== Objective ==
Go through the data below. List every line that holds the word "scene".

== Stored data ==
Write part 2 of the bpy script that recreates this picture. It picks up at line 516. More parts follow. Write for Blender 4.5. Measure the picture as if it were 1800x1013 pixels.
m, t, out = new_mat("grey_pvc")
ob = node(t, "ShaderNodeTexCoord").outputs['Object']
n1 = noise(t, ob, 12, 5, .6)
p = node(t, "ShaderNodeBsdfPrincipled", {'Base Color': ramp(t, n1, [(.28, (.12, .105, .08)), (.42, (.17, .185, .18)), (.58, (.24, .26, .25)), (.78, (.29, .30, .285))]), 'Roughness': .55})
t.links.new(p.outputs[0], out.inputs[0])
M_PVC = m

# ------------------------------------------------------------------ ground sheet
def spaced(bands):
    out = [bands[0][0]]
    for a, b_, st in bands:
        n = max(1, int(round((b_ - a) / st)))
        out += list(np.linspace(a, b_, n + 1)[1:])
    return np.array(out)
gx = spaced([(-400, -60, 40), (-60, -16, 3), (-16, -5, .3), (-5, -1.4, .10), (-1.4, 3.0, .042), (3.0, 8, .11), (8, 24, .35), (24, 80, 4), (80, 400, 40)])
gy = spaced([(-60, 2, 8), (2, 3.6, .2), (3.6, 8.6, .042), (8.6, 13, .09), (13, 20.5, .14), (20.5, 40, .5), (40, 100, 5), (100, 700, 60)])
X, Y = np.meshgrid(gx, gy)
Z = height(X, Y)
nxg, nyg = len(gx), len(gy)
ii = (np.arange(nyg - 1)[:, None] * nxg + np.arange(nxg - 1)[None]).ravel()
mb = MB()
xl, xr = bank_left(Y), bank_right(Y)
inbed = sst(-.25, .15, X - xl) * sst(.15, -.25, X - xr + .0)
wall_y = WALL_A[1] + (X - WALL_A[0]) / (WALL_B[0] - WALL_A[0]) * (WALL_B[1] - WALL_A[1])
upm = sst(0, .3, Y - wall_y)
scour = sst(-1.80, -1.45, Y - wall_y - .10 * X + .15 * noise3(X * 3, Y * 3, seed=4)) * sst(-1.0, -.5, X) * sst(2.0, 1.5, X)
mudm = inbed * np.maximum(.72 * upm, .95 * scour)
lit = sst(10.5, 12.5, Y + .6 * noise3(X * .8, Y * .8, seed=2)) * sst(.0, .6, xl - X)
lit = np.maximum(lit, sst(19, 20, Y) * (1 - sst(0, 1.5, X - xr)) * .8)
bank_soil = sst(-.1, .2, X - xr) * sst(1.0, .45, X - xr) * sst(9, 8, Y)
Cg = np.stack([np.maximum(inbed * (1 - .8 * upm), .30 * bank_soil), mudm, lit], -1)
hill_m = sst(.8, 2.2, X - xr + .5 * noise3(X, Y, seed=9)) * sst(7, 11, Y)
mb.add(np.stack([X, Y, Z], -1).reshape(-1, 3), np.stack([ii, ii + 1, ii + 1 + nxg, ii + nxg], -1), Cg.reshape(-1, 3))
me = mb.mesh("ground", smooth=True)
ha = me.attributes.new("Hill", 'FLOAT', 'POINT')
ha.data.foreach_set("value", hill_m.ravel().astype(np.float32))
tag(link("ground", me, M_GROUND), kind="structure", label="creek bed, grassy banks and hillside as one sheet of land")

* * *

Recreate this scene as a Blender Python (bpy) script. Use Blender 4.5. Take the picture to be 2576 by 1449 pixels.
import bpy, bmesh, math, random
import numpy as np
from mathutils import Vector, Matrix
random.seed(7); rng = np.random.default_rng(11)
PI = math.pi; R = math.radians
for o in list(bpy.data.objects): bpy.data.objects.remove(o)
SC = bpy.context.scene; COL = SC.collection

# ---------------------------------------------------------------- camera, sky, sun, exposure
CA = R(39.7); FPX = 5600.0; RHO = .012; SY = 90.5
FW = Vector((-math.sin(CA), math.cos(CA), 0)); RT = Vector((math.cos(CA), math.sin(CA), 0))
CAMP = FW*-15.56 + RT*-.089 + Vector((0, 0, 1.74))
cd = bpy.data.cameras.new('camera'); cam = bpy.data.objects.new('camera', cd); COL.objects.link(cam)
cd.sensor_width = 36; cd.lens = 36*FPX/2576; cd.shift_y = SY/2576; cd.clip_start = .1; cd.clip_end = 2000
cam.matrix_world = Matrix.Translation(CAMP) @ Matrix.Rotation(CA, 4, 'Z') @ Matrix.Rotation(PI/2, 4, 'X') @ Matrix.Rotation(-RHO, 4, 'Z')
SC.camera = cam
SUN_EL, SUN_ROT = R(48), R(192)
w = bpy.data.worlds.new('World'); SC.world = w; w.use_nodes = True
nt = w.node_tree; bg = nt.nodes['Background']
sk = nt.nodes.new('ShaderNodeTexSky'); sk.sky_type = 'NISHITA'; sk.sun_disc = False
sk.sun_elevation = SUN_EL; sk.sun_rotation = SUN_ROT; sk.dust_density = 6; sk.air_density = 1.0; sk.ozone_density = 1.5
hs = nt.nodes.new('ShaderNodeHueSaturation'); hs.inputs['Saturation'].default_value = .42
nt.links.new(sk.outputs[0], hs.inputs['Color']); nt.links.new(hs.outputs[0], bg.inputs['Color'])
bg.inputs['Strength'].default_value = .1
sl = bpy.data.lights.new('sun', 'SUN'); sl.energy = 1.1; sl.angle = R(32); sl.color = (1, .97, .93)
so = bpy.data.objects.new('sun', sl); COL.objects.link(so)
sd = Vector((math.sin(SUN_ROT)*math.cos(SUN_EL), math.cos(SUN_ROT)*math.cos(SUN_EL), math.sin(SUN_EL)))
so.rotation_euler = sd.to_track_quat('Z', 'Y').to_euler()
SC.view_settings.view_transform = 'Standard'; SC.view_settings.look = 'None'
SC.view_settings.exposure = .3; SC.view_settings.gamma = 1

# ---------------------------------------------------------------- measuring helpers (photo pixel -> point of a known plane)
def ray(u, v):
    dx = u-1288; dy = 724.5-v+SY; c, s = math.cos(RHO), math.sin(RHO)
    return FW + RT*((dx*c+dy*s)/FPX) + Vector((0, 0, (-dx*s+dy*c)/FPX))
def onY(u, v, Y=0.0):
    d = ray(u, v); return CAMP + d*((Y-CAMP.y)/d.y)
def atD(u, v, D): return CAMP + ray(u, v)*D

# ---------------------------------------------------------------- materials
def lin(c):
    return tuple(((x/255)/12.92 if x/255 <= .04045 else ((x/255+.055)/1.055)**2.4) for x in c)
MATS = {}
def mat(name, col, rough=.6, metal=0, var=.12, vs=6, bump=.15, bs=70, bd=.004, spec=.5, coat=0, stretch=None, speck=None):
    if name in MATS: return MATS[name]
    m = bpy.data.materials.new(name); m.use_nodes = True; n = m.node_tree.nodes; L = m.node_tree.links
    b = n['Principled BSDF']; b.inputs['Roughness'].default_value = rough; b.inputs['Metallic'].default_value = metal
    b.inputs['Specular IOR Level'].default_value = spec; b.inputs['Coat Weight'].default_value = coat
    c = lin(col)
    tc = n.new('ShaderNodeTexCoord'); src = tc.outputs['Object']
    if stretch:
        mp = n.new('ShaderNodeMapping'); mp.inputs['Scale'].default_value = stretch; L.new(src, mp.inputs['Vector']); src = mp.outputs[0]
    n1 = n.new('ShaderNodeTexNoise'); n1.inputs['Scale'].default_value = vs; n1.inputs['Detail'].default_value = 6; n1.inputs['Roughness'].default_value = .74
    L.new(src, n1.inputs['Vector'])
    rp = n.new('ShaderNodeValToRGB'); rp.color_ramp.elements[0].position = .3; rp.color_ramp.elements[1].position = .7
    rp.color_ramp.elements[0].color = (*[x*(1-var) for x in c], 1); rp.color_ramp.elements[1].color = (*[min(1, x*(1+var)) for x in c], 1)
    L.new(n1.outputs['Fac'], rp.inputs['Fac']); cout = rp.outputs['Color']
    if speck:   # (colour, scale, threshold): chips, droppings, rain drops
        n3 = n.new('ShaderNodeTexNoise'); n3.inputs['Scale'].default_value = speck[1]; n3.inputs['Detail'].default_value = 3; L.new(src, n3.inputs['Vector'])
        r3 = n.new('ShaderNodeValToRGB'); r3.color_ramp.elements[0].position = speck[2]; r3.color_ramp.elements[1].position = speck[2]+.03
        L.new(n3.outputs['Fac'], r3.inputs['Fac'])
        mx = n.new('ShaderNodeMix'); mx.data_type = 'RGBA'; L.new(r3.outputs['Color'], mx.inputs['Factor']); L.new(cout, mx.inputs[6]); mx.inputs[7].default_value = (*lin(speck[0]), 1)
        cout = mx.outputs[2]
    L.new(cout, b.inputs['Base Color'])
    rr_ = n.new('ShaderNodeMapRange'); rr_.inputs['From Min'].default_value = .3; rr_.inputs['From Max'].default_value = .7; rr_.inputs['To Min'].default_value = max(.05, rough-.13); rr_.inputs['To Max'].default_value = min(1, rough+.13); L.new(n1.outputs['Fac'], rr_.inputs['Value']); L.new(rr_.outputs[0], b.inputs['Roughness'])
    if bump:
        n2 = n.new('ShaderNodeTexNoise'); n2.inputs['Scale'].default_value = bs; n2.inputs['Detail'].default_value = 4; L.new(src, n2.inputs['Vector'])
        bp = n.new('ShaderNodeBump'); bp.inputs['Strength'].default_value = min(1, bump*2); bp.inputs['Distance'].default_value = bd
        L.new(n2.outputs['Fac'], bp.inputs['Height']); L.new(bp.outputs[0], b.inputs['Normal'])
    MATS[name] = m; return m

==

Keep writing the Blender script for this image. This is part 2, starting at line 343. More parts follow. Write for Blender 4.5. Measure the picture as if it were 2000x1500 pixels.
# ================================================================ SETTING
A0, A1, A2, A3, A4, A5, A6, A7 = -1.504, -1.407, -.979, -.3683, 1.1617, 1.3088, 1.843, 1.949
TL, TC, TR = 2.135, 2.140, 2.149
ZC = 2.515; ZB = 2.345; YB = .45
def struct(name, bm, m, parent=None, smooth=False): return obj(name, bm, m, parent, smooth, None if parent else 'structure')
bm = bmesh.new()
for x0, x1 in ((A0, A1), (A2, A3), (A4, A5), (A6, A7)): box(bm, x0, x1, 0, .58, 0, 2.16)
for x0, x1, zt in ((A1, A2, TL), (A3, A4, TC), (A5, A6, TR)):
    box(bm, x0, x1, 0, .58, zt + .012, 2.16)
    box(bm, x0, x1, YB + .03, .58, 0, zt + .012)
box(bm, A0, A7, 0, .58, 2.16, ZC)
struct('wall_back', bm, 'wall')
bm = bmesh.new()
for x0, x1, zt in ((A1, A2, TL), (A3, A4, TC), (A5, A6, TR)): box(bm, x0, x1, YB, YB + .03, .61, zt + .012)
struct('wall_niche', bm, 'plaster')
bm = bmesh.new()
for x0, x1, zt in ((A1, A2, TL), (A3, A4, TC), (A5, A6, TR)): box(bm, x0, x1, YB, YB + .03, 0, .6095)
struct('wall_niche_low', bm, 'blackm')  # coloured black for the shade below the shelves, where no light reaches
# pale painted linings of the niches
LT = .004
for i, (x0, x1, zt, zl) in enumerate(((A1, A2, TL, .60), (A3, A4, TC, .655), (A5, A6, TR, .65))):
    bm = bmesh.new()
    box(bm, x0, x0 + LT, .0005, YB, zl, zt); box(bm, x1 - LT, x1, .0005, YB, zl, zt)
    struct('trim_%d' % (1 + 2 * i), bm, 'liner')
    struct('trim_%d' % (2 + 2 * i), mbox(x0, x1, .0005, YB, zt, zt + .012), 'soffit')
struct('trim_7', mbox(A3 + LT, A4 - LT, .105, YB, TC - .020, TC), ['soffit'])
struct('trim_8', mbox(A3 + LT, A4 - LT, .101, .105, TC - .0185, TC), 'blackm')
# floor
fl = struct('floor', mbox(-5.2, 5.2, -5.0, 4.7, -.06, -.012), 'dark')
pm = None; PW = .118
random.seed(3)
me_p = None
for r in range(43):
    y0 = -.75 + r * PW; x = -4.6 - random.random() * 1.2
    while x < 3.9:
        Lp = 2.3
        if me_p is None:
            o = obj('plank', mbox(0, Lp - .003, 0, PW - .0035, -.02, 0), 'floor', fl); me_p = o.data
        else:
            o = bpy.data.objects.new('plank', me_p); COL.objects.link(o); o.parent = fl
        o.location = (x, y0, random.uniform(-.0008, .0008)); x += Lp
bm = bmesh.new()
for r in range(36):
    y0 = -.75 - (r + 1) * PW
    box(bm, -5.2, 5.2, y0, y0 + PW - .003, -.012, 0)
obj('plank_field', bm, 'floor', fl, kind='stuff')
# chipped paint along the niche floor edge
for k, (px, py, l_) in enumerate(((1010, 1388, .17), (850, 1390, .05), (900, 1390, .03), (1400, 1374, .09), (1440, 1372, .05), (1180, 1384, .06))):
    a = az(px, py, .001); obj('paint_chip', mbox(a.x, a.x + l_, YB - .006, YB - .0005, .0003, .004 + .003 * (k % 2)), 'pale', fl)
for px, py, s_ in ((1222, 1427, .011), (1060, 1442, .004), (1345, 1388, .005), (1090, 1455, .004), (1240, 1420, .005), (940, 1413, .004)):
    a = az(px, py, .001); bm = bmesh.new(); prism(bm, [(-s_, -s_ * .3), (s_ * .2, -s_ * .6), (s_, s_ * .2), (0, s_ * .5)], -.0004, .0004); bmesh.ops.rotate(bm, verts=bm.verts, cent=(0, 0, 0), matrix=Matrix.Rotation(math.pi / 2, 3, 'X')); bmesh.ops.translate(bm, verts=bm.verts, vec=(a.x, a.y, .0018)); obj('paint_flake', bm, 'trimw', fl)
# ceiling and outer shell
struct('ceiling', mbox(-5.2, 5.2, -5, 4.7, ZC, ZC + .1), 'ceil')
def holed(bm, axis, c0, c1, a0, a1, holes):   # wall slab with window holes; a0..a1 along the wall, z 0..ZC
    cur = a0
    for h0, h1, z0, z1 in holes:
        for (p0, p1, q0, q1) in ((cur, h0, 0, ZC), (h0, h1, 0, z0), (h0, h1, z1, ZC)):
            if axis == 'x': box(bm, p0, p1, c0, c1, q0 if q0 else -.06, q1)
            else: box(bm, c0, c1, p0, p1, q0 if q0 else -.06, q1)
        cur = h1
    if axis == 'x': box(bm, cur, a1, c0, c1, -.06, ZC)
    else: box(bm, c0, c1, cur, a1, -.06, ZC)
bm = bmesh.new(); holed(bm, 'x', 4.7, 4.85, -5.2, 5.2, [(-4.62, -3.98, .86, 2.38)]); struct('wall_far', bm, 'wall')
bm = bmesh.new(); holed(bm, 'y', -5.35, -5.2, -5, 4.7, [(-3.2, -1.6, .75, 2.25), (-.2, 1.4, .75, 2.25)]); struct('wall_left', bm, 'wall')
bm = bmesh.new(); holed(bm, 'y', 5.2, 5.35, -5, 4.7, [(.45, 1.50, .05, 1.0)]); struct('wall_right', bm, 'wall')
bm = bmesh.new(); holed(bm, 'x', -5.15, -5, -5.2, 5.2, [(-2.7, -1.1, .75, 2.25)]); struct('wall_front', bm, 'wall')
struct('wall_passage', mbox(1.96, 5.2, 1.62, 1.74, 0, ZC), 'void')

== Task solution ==
Recreate this scene as a Blender Python (bpy) script. Use Blender 4.5. Take the picture to be 2576 by 1449 pixels.
SC = bpy.context.scene; COL = SC.collection